U.S. REP. DON BEYER briefed the F.C. City Council on the key issues facing the Congress and the impact of some of them on Northern Virginia at the Council meeting Monday. (Photo: News-Press)
U.S. REP. DON BEYER briefed the F.C. City Council on the key issues facing the Congress and the impact of some of them on Northern Virginia at the Council meeting Monday. (Photo: News-Press)

By a vote of 5-2, with Phil Duncan and David Snyder voting “no,” the Falls Church City Council Monday night gave a preliminary OK to City Manager Wyatt Shields’ recommended four cent tax rate increase for the Fiscal Year 2018 budget. The four-cent hike above the current $1.315 per $100 of assessed real estate valuation includes a penny added for the school system and three cents, or $1.2 million, to set aside in the event voters approve a bond referendum in November to construct a new high school. The final numbers, however, await a final adoption of the budget on April 24, and this Sunday afternoon will provide the public with its first opportunity to react at 3 p.m. in the Council chambers.
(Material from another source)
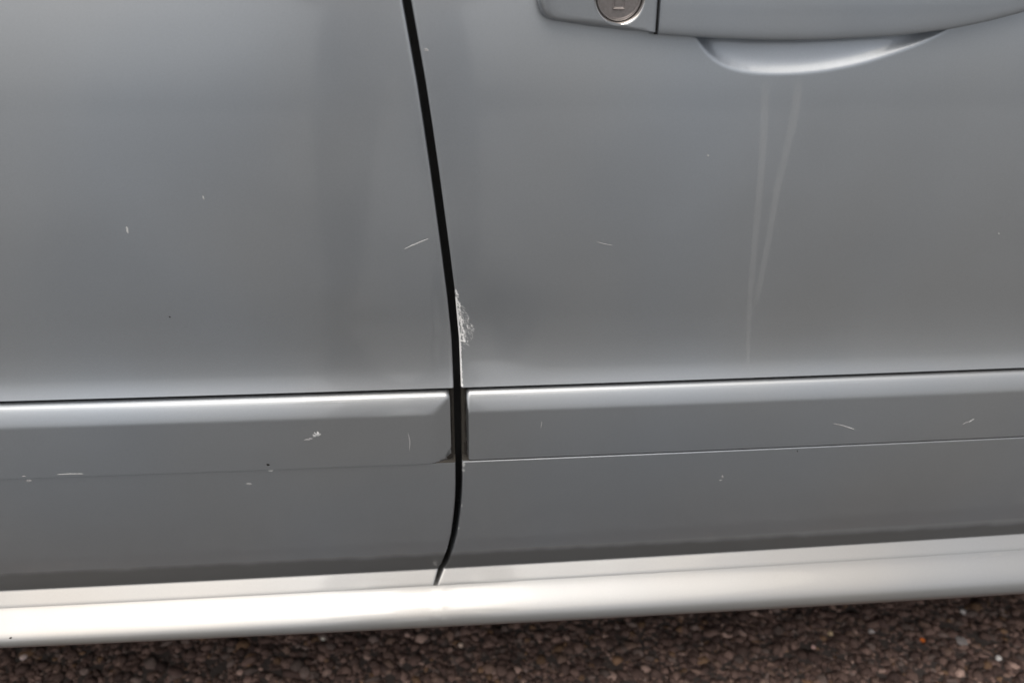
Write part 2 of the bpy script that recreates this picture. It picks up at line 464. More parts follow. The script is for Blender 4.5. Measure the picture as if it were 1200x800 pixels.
lock_tilt = -.07
def lathe(name, prof_pts, mats, seg=72, cx=LX, cz=LZ, off=0.0, cap=True):
    V, F = [], []
    for r_, h in prof_pts:
        for i in range(seg):
            a = 2 * math.pi * i / seg
            x, z = cx + r_ * math.cos(a), cz + r_ * math.sin(a)
            V.append((x, -(plate_w(cx, cz) + lock_tilt * (z - cz) + h + off), z))
    for k in range(1, len(prof_pts)):
        for i in range(seg):
            j = (i + 1) % seg; F.append(((k - 1) * seg + i, (k - 1) * seg + j, k * seg + j, k * seg + i))
    if cap: F.append(tuple(range((len(prof_pts) - 1) * seg, len(prof_pts) * seg)))
    return mesh(name, V, F, mats, front_door, smooth_angle=30)
lathe('lock_ring', [(.0192, -.0100), (.0192, -.0012), (.0189, -.0006), (.0184, -.0009), (.0177, -.0024), (.0172, -.0044), (.0171, -.010)], CHROME, cap=False)
lathe('lock_cylinder', [(.0168, -.012), (.0168, -.0048), (.0166, -.0042), (.0161, -.0038), (.0154, -.0038), (.0150, -.0042), (.0148, -.0048), (.0140, -.0048), (.006, -.0047)], LOCKFACE)
# key slot: raised surround with a sprung flap inside
def lbox(x0, x1, z0, z1, h0, h1, bev=.0006):
    V = []
    for h, e in ((h0, 0), (h1 - bev, 0), (h1, bev)):
        for x, z in ((x0 + e, z0 + e), (x1 - e, z0 + e), (x1 - e, z1 - e), (x0 + e, z1 - e)):
            V.append((x, -(plate_w(LX, LZ) + lock_tilt * (z - LZ) + h), z))
    F = []
    for k in (0, 1):
        for i in range(4): F.append((k * 4 + i, k * 4 + (i + 1) % 4, k * 4 + 4 + (i + 1) % 4, k * 4 + 4 + i))
    F.append((8, 9, 10, 11))
    return V, F
V, F = [], []
for a in ((LX - .0046, LX - .0030, LZ - .0078, LZ + .0078, -.0060, -.0040), (LX + .0030, LX + .0046, LZ - .0078, LZ + .0078, -.0060, -.0040),
          (LX - .0029, LX + .0029, LZ + .0062, LZ + .0078, -.0060, -.0040)):
    v, f = lbox(*a); F += [tuple(i + len(V) for i in q) for q in f]; V += v
# lower ledge, sloping up to catch the light
b0 = len(V)
for (x, z, h) in ((LX - .0046, LZ - .0094, -.0050), (LX + .0046, LZ - .0094, -.0050), (LX + .0042, LZ - .0084, -.0034), (LX - .0042, LZ - .0084, -.0034),
                  (LX + .0036, LZ - .0064, -.0056), (LX - .0036, LZ - .0064, -.0056)):
    V.append((x, -(plate_w(LX, LZ) + lock_tilt * (z - LZ) + h), z))
F += [(b0, b0 + 1, b0 + 2, b0 + 3), (b0 + 3, b0 + 2, b0 + 4, b0 + 5)]
v, f = lbox(LX - .0028, LX + .0028, LZ - .0063, LZ + .0060, -.0060, -.0046, .0003); F += [tuple(i + len(V) for i in q) for q in f]; V += v
mesh('key_slot', V, F, LOCKFACE, front_door, smooth_on=False)

HB = [(0.1711, 0.7644), (0.1906, 0.7632), (0.2216, 0.7615), (0.2557, 0.7604), (0.2878, 0.7603), (0.3209, 0.7615), (0.3551, 0.7633), (0.3811, 0.7660), (0.4022, 0.7687), (0.4313, 0.7740), (0.4557, 0.7797), (0.4714, 0.7846), (0.4834, 0.7901), (0.4894, 0.7956)]
HT = [(0.1711, 0.8006), (0.2484, 0.8016), (0.3378, 0.8036), (0.4173, 0.8066), (0.4570, 0.8066), (0.4749, 0.8026), (0.4848, 0.7991), (0.4894, 0.7966)]
xs = [.1711, .1714, .1721, .1734] + [.179 + .00615 * i for i in range(49)] + [.4805, .4835, .4862, .4880, .4890]
V = []; NS = 40
for x in xs:
    zb_, zt_ = interp(HB, x), interp(HT, x)
    zc, hh = (zb_ + zt_) / 2, max(.0004, (zt_ - zb_) / 2)
    e = interp([(.1711, .0010), (.1714, .0004), (.1721, 0), (.492, 0)], x)
    t_end = interp([(.17, 1), (.40, 1), (.455, .9), (.480, .72), (.488, .55)], x)
    for i in range(NS):
        a = 2 * math.pi * i / NS
        c, s = math.cos(a), math.sin(a)
        n_ = 6.0
        zz = zc + (hh - e) * math.copysign(abs(s) ** (2 / n_), s)
        cc = math.copysign(abs(c) ** (2 / n_), c)
        wf = plate_w(x, zz) - e - .0125 * (1 - t_end)
        bk = interp([(.17, .010), (.42, .010), (.45, .017), (.492, .020)], x)
        V.append((x, -(wf - bk / 2 + cc * bk / 2 - BOW * x * x), zz))
F = []
for k in range(1, len(xs)):
    for i in range(NS):
        j = (i + 1) % NS; F.append(((k - 1) * NS + i, (k - 1) * NS + j, k * NS + j, k * NS + i))
F.append(tuple(range(NS))); F.append(tuple(range((len(xs) - 1) * NS, len(xs) * NS)))
mesh('door_handle', V, F, PAINT, front_door, smooth_angle=50)

V = []
for z in (.7640, .78, .80, .8150):
    for x in (.1688, .1720): V.append((x, -(plate_w(x, z) - .0055), z))
mesh('handle_gap_shade', V, grid_faces(4, 2), RUBBER, front_door)  # black strip added to stand for the shade between lock plate and handle

# ---- chips, scratches, scrape, dried water marks
def at_door(x, z, off): return (x, -(skin(x, z) + off), z)
def face_w(z):
    q = sorted((zz, ww) for zz, ww in MP if ww > .003); return interp(q, z)
def at_mould(x, z, off): z -= .0026; return (x, -(face_w(z) - BOW * x * x + off + (.0011 if x < 0 else -.0008)), z)
rng = random.Random(5)
def blob(name, pts, width, m, parent, put, off=.0002, jag=.35):
    # an irregular narrow patch along a polyline, rough-edged
    V, F = [], []
    P = []
    for (a, b) in zip(pts, pts[1:]):
        k = max(2, int(math.hypot(b[0] - a[0], b[1] - a[1]) / max(.0006, width * .5)))
        for i in range(k): P.append((a[0] + (b[0] - a[0]) * i / k, a[1] + (b[1] - a[1]) * i / k))
    P.append(pts[-1])
    n = len(P)
    for i, (x, z) in enumerate(P):
        a, b = P[max(0, i - 1)], P[min(n - 1, i + 1)]
        tx, tz = b[0] - a[0], b[1] - a[1]; d = math.hypot(tx, tz) or 1; nx, nz = -tz / d, tx / d
        t = i / (n - 1)
        wd = width * .5 * (math.sin(math.pi * min(1, max(0, .06 + .88 * t))) ** .6)
        for sg in (-1, 0, 1):
            q = wd * sg * (1 + rng.uniform(-jag, jag))
            V.append(put(x + nx * q, z + nz * q, off + (.00012 if sg == 0 else -.0001)))
    return mesh(name, V, grid_faces(n, 3), m, parent)
blob('paint_chip', [(-.2384, .6215), (-.2380, .6160)], .0017, PRIMER, rear_door, at_door)
blob('paint_chip', [(-.1771, .6455), (-.1768, .6420)], .0011, PRIMER, rear_door, at_door)
blob('paint_chip', [(-.2175, .5450), (-.2163, .5440)], .0014, GRIME, rear_door, at_door)
blob('scratch', [(-.0242, .5990), (-.0190, .6016), (-.0141, .6036), (-.0085, .6060), (-.0045, .6074)], .0011, PRIMER, rear_door, at_door)
blob('paint_chip', [(.2199, .6725), (.2213, .6713)], .0018, PRIMER, front_door, at_door)
blob('paint_chip', [(-.0030, .7525), (-.0002, .7512)], .0020, PRIMER_DULL, front_door, at_door)
blob('scratch', [(.1335, .6022), (.1400, .6003), (.1470, .5988)], .0008, PRIMER_DULL, front_door, at_door)
blob('paint_chip', [(.4832, .6026), (.4844, .6014)], .0016, PRIMER, front_door, at_door)
blob('paint_chip', [(.2616, .3770), (.2630, .3728)], .0022, PRIMER_DULL, front_door, at_door)
blob('paint_chip', [(.2600, .3700), (.2630, .3702)], .0014, PRIMER_DULL, front_door, at_door)
blob('paint_chip', [(.3290, .4030), (.3298, .4005)], .0008, GRIME, front_door, at_door)
blob('paint_chip', [(-.1500, .4035), (-.1455, .4050)], .0036, PRIMER, rear_door, at_door)
blob('paint_chip', [(-.1710, .3900), (-.1660, .3895)], .0026, PRIMER_DULL, rear_door, at_door)
blob('paint_chip', [(-.3545, .4020), (-.3495, .4025)], .0028, PRIMER_DULL, rear_door, at_door)
blob('scratch', [(-.3265, .4115), (-.3160, .4116), (-.3050, .4112)], .0014, PRIMER, rear_moulding, at_mould)
blob('paint_chip', [(-.3560, .4105), (-.3525, .4108)], .0016, PRIMER_DULL, rear_moulding, at_mould)
# cluster where the rear moulding is chipped
for a, b, wd, m_ in (((-.1085, .4432), (-.1058, .4412), .0030, PRIMER), ((-.1066, .4424), (-.1012, .4436), .0042, PRIMER), ((-.1041, .4462), (-.1036, .4436), .0022, SCRAPE),
                     ((-.1070, .4458), (-.1056, .4432), .0018, PRIMER), ((-.1160, .4382), (-.1085, .4392), .0022, PRIMER_DULL)):
    blob('paint_chip', [a, b], wd, m_, rear_moulding, at_mould)
blob('paint_chip', [(-.1505, .4143), (-.1478, .4135)], .0020, GRIME, rear_moulding, at_mould)
blob('scratch', [(-.0270, .4420), (-.0255, .4330), (-.0262, .4230)], .0010, PRIMER_DULL, rear_moulding, at_mould)
blob('scratch', [(.3580, .4330), (.3680, .4303), (.3805, .4250)], .0013, PRIMER_DULL, front_moulding, at_mould)
blob('scratch', [(.3660, .4310), (.3790, .4262)], .0010, PRIMER, front_moulding, at_mould)
blob('paint_chip', [(.4848, .4262), (.4900, .4290)], .0020, PRIMER_DULL, front_moulding, at_mould)
blob('paint_chip', [(.4905, .4280), (.4945, .4315)], .0018, PRIMER, front_moulding, at_mould)
blob('scratch', [(.0900, .4470), (.0895, .4400)], .0010, PRIMER_DULL, front_moulding, at_mould)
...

None of the Council members were willing to commit to supporting the same tax rate when the final rate is adopted in less than a month. Duncan said he wanted to register a “no” vote right off the bat to send a message to the community to pay attention to what is happening. He said adding three cents to the tax rate this spring for a set-aside to pay for the new school would be to preempt the the public’s right to invest in the process even before critical information about the cost of such a new school has been established.

Snyder offered a similar point of view, as much as he said the Council cannot afford to undercut the excellence of the schools for the impact it would have on the “financial underpinnings” of the City. He noted that taking $1.2 million from taxpayers to hold in a bank will restrict its return to about one percent, while that money in the hands of citizens could contribute a lot more to the wealth of the community. Council member Karen Oliver argued, on the other hand, that citizens are going to need to “get used to the idea’ that a new school will be expensive.

Council member Letty Hardi said she recognizes the need to set aside something, but is not ready to commit to how much.

The Council voted to postpone a decision on whether to invest another $2.3 million in the renovation and expansion of Mt. Daniel Elementary until April 11.